Day 36

5. June 2000, Lanzhou to Yinchuan

Today's scenery was varied: We saw towns, villages, hills, flat land, rice farmland, desert, industry, busy streets, empty streets, very good roads, very bad roads.
We are definitely coming closer to the more populated areas now and it is about time: when I saw another desert coming up today for two hours, I realized how tired I got of seeing them. But we will probably see some more desert tomorrow and maybe the day after, but in North America we avoid them and we will only see them again in Morocco. The heat itself was not much of a problem as we had been lucky with the weather: Our hottest desert drive was probably in Turkmenistan, but we fear that Morocco in July will be much worse. The other problem with the desert is the sand dust, which manages to get everywhere, especially inside our trunk or inside the cabin, where it settles on bags, clothes, cameras, on the route book, between teeth, everywhere. We were very tempted today to try "sand-sledding" but when we thought about the prospect of carrying even more sand around we decided against it.
The other problem we increasingly face is Chinese traffic. Compared to Europe, there are not too many vehicles on the street, the problem is the kind of vehicles and the behaviour of their operators. Slow trucks with pitch-dark exhaust, amazingly slow motor-tricyles, cyclists unable to drive a straight line when they stare at our cars, people running or walking on the street, vehicles just driving onto a road without any concern for traffic, busses overtaking in the "third lane" between the two designated lanes, while other vehicles do not make way even if they are driving at speeds close to standstill. Chinese are also very insensitive to any light or horn signals. When we make the loudest of noise pointing out to someone that he is crossing the street at the wrong time, he or she does not even bother to look at us. We were used to some of it from Turkey (which has improved a lot over the years) but in China "creative driving" is taken to its extremes. The only reconciliation is that it would be a lot worse if all Chinese owned a car or maybe even a powerful, fast one.

TC 105: Lanzhou OUT
8:
46  
TC 106: Xinquan
11:
29 162.85 km
TC 107: Sapotou
13:
30 120.35 km
TC 108: Yinchuan IN
16:
42 192.30 km

Overall 1 hour 10 minutes penalty

The official results can be looked up on this website

Driving through Chinese villages

Hay transport on the way to Sapotou

Sapotou, where Tengger Desert meets the Yellow River, Sami in front.

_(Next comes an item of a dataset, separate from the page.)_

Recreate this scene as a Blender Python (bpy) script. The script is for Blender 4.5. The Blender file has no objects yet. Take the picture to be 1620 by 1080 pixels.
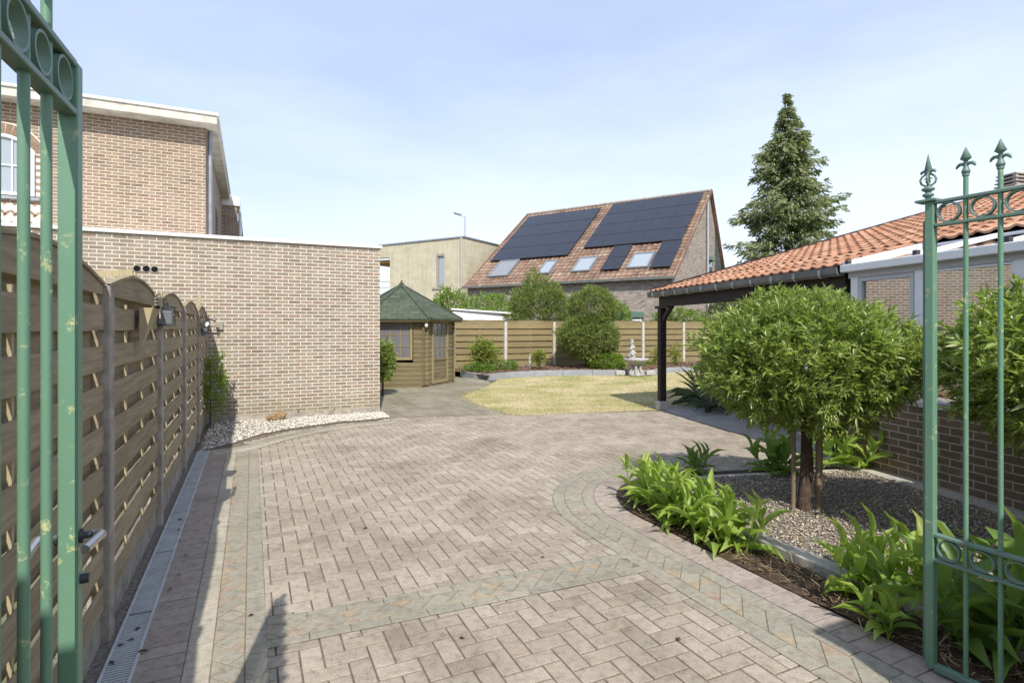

Chinese Entertainment, part II: If you are very brave, you can "Tarzan rail" across the Yellow River and back. The yellow tower on this side of the river has a steel rope connected to the red tower on the other side, from there, you can rail back again to this shore. After inspecting the Chinese "engineering" we decided that there is no rational reason why anyone should use the rail.

Only spare part needed for this street cleaning machine: Broomsticks

 

Another day, another desert, today: The Tengger Desert

Train passing at Sapotou (TC 107)

Chinese Entertainment, part I: If you are brave, you can slide down the dunes (sand-sledding). We decided that we don't want our clothes full of sand.

Farmers farming ... rice!

Traffic in Yinchuan is regulated for our arrival but is still very busy.